しかし、原作の陰鬱な雰囲気は映画にも引き継がれており、映像も綺麗で魅力的な映画となっていると個人的には思います。主人公のワタナベの特徴的な話し方も映画の中で可能な限り違和感のないように再現されていました。
パン屋再襲撃(2010年)
出演:キルスティン・ダンスト、ブライアン・ジェラティ、他
監督:カルロス・キュアロン
原作は映画と同名の短編小説『神の子どもたちはみな踊る』。映画はメキシコ・アメリカの合作の短編映画です。映画を観ることのできる媒体はAmazonでは見つけられませんでした。
ハナレイ・ベイ(2018年)
出演:吉田羊、佐野玲於、村上虹郎、他
監督:松永大司
原作は短編小説集『東京奇譚集』(新潮文庫)に「ハナレイ・ベイ」として収められています。舞台はハワイのカウアイ島のハナレイ湾という場所です。
バーニング 劇場版(2018年)
出演:ユ・アイン、スティーヴン・ユァン、チョン・ジョンソ、他
監督:イ・チャンドン
原作は短編小説集『螢・納屋を焼く・その他の短編』(新潮文庫)に「納屋を焼く」として収められています。映画は韓国で制作されており、原作とストーリーが大きく異なっています。第91回アカデミー賞外国語映画賞に出品され、最終選考9作品に残りました。
ドライブ・マイ・カー(2021年)
出演:西島秀俊、三浦透子、岡田将生、霧島れいか、他
監督:濱口竜介
原作は短編小説集『女のいない男たち』(文春文庫)に「ドライブ・マイ・カー」として収められています。第94回アカデミー賞国際長編映画賞を受賞しました。その他にも数多くの映画賞を受賞しています。撮影は主に広島県で行われています。
さいごに
独特の世界観から映像化が難しいと思われる村上春樹さんの作品ですが、意外と多くの作品が映像化されていました。

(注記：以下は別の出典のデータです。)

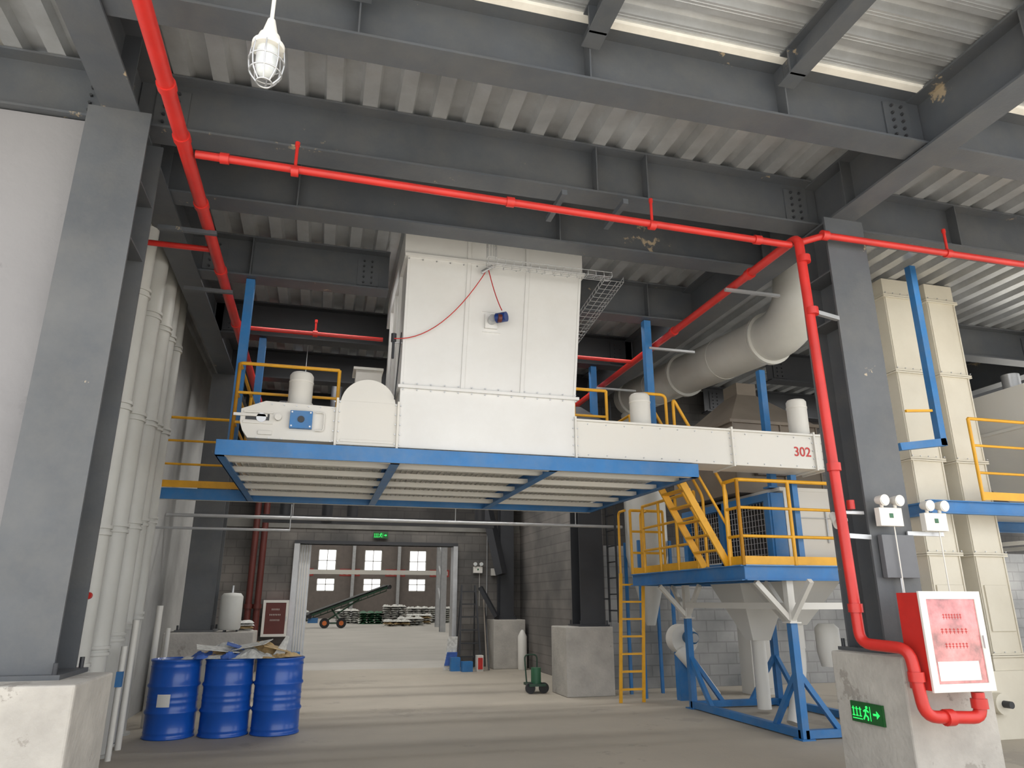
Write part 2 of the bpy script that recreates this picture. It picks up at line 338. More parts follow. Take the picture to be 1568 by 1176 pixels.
g.tube([(1.75,7.62,5.45),(1.62,7.62,5.35)],.025,GALV,8); g.tube(sag((.70,7.66,4.5),(.66,7.66,3.7),.0),.008,BLACK,6,.02); g.done()
g=G('wire_cable_tray')
def tray(a,b,w,upv,m=GALV):
    a=Vector(a);b=Vector(b);d=(b-a).normalized();q=d.cross(Vector(upv)).normalized()
    for k in(-1,-.33,.33,1): g.cyl(a+q*w/2*k,b+q*w/2*k,.004,m,6)
    for k in (-1,1): g.cyl(a+q*w/2*k+Vector(upv)*.06,b+q*w/2*k+Vector(upv)*.06,.004,m,6)
    n=int((b-a).length/.1)
    for i in range(n+1):
        p=a.lerp(b,i/n);u=Vector(upv)*.06;g.tube([p-q*w/2+u,p-q*w/2,p+q*w/2,p+q*w/2+u],.003,m,5,.005,1)
tray((1.62,7.05,5.88),(1.62,7.05,5.28),.1,(0,1,0)); tray((1.62,7.3,5.30),(3.15,7.3,5.30),.12,(0,0,1)); tray((3.2,7.3,5.28),(3.2,9.6,5.0),.25,(0,0,1))
g.done()
# ---------------------------------------------------------------- sprinkler pipes
zp=5.0
def coup(g,c,ax,r):
    c=Vector(c);ax=Vector(ax);g.cyl(c-ax*.035,c+ax*.035,r,RED,14)
def riser(g,x,y,z,h=.28):
    g.cyl((x,y,z-.04),(x,y,z+h),.014,RED,8);g.cyl((x,y,z+h-.04),(x,y,z+h),.02,RED,8);g.cyl((x-.03,y,z),(x+.03,y,z),.045,RED,12)
g=G('fire_sprinkler_pipe')
g.tube([(-1.29,YF,zp),(-1.29,17,zp)],.055,RED,14)
for y in (4.6,5.2,6.2,7.6,9.2): coup(g,(-1.29,y,zp),(0,1,0),.066)
g.tube([(-1.29,7.1,zp),(-2.2,7.1,zp)],.03,RED,10); g.tube([(-1.29,9.3,zp),(.6,9.3,zp)],.028,RED,10); riser(g,-.3,9.3,zp,.2)
for y in (3.6,6.6,8.0): g.bar((XL+.1,y,4.93),(-1.2,y,4.93),.04,.04,STEEL); g.bar((XL+.12,y,4.93),(XL+.12,y,5.33),.04,.04,STEEL)
g.done()
g=G('fire_sprinkler_pipe')
g.tube([(-1.22,5.4,zp),(4.27,5.4,4.93)],.034,RED,12)
for x in (-1.0,1.4,3.9): coup(g,(x,5.4,zp-.0125*(x+1.2)),(1,0,0),.046)
for x in (-.45,2.78): riser(g,x,5.4,4.98-.011*(x+1.3))
for x in (2.0,3.95): g.bar((x,5.4,4.96),(x,5.4,5.33),.03,.02,GALV)
for x in(1.9,2.5): g.bar((x,5.35,5.12),(x,5.85,5.12),.05,.05,STEEL); g.bar((x,5.7,5.1),(x,5.7,5.34),.04,.04,STEEL)
g.done()
g=G('fire_sprinkler_pipe')
g.tube([(4.33,12.4,5.0),(4.33,5.35,5.0),(4.40,5.33,1.22),(4.48,4.90,1.20),(4.50,4.86,.72),(5.00,4.84,.70),(5.00,4.84,.88)],.046,RED,14,.1)
for c,ax in (((4.36,5.33,4.2),(0,0,1)),((4.37,5.33,2.7),(0,0,1)),((4.395,5.33,1.5),(0,0,1)),((4.35,5.33,4.75),(0,0,1)),((4.33,6.2,5.0),(0,1,0)),((4.33,8,5.0),(0,1,0)),((4.7,4.85,.71),(1,0,0)),((4.49,4.88,1.0),(0,0,1)),((5.00,4.84,.8),(0,0,1))): coup(g,c,ax,.06)
g.tube([(3.1,9.3,zp),(4.3,9.3,zp)],.028,RED,10)
for z in (4.2,2.1): g.bar((4.37,5.33,z),(4.72,5.42,z),.04,.04,GALV)
for y in (6.5,8.5,10.5): g.bar((4.36,y,4.95),(4.36,y,5.3),.03,.02,WHITE); g.bar((4.2,y,4.93),(4.9,y,4.93),.04,.03,GALV)
g.done()
g=G('fire_sprinkler_pipe'); g.tube([(4.39,5.38,4.97),(4.6,5.3,5.03),(11,5.3,5.03)],.034,RED,12); riser(g,6.1,5.3,5.03); g.bar((6.0,5.3,5.05),(6.0,5.65,5.3),.03,.03,GALV); coup(g,(4.6,5.3,5.03),(1,0,0),.05); g.done()
# ---------------------------------------------------------------- cage lamp
def cage_lamp(x,y,z,zt=ZT):
    g=G('cage_ceiling_lamp')
    g.cyl((x,y,z+.22),(x,y,zt-.01),.011,WHITE,10); g.cyl((x,y,z+.12),(x,y,z+.23),.045,WHITE,20,r1=.02); g.cyl((x,y,z+.06),(x,y,z+.12),.072,WHITE,24,r1=.055); g.cyl((x,y,z+.03),(x,y,z+.06),.085,WHITE,24)
    g.lathe([(.055,.03),(.058,-.02),(.056,-.08),(.045,-.12),(.025,-.14),(.0,-.145)],(x,y,z),LAMPG,24)
    for i in range(8):
        a=2*math.pi*i/8;c,s_=math.cos(a),math.sin(a)
        g.tube([(x+c*.082,y+s_*.082,z+.04),(x+c*.092,y+s_*.092,z-.05),(x+c*.08,y+s_*.08,z-.13),(x+c*.04,y+s_*.04,z-.18)],.0045,GALV,6,.03,3)
    for rr,zz in((.091,-.05),(.082,-.12),(.04,-.18)):
        g.tube([(x+rr*math.cos(k*math.pi/10),y+rr*math.sin(k*math.pi/10),z+zz) for k in range(21)],.0045,GALV,6,.001,1)
    g.done()
cage_lamp(-.48,3.35,4.36)
FILLBODY=mat('fill_lamp_body',(.8,.8,.8),.4)
def fill_lamp(x0,x1,y,pw):  # added fill lights, tucked between the beams to brighten the interior
    g=G('added_fill_lamp'); g.box(x0,x1,y-.06,y+.06,5.80,5.86,FILLBODY); g.box(x0+.02,x1-.02,y-.045,y+.045,5.78,5.80,LAMPG)
    o=g.done()
    l=bpy.data.lights.new('added_fill_light','AREA');l.shape='RECTANGLE';l.size=x1-x0-.1;l.size_y=.3;l.energy=pw;l.color=(1,.98,.95)
    lo=bpy.data.objects.new('added_fill_light',l);bpy.context.scene.collection.objects.link(lo);lo.location=((x0+x1)/2,y,5.77);lo.parent=o
fill_lamp(-1.2,.4,9.1,18); fill_lamp(3.2,4.6,9.1,16); fill_lamp(-1.2,4.3,11.2,75); fill_lamp(-1.2,4.3,13.5,125); fill_lamp(-1.2,4.3,16.3,150)
fill_lamp(8,11,11.3,90); fill_lamp(5.6,8,6.25,20)
# ---------------------------------------------------------------- left side pipes
for i,(x,y,r,z0) in enumerate(((-2.02,7.45,.10,.6),(-2.12,8.35,.125,0),(-2.15,9.05,.125,0),(-2.2,9.7,.10,0),(-2.24,10.4,.09,0))):
    g=G('vertical_spout_pipe'); g.cyl((x,y,z0),(x,y,5.88),r,PVC,24)
    for z in (1.0,2.2,3.4,4.6): g.cyl((x,y,z+.1*i),(x,y,z+.03+.1*i),r+.018,PVC,24); g.cyl((x,y,z+.1*i-.06),(x,y,z-.03+.1*i),r+.018,PVC,24)
    g.cyl((x,y,z0),(x,y,z0+.03),r+.05,PVC,24); 
    if z0: g.cyl((x,y,0),(x,y,z0),r*.7,PVC,20)
    g.done()
g=G('valve_pipe_rack')
g.cyl((-1.95,7.0,.0),(-1.95,7.0,1.2),.035,GALV); g.cyl((-1.95,8.8,0),(-1.95,8.8,1.1),.03,WHITE); g.box(-1.98,-1.92,8.75,8.81,.7,.85,BLUE)
g.cyl((-2.0,9.4,0),(-2.0,9.4,1.35),.035,WHITE); g.cyl((-2.05,10.9,0),(-2.05,10.9,1.5),.04,WHITE); g.cyl((-1.98,11.3,0),(-1.98,11.3,1.2),.03,WHITE)
for z in (1.0,1.6): g.cyl((-1.9,7.0,z),(-1.9,7.05,z),.03,RED)
g.done()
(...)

ただし、長編作品の映像化は「ノルウェイの森」だけで、他は短編作品の映像化となっています。やはり、長編作品では現実世界と非現実世界を行き来するという構造の作品が多いため、映像化は難しいのだと思います。
また、映像化された作品には海外で制作されたものもあり、村上春樹さんの作品が日本だけではなく世界中で読まれていることを裏付けています。
村上春樹さんの作品は長編しか読んでこなかったという人は是非短編も読んでみてください。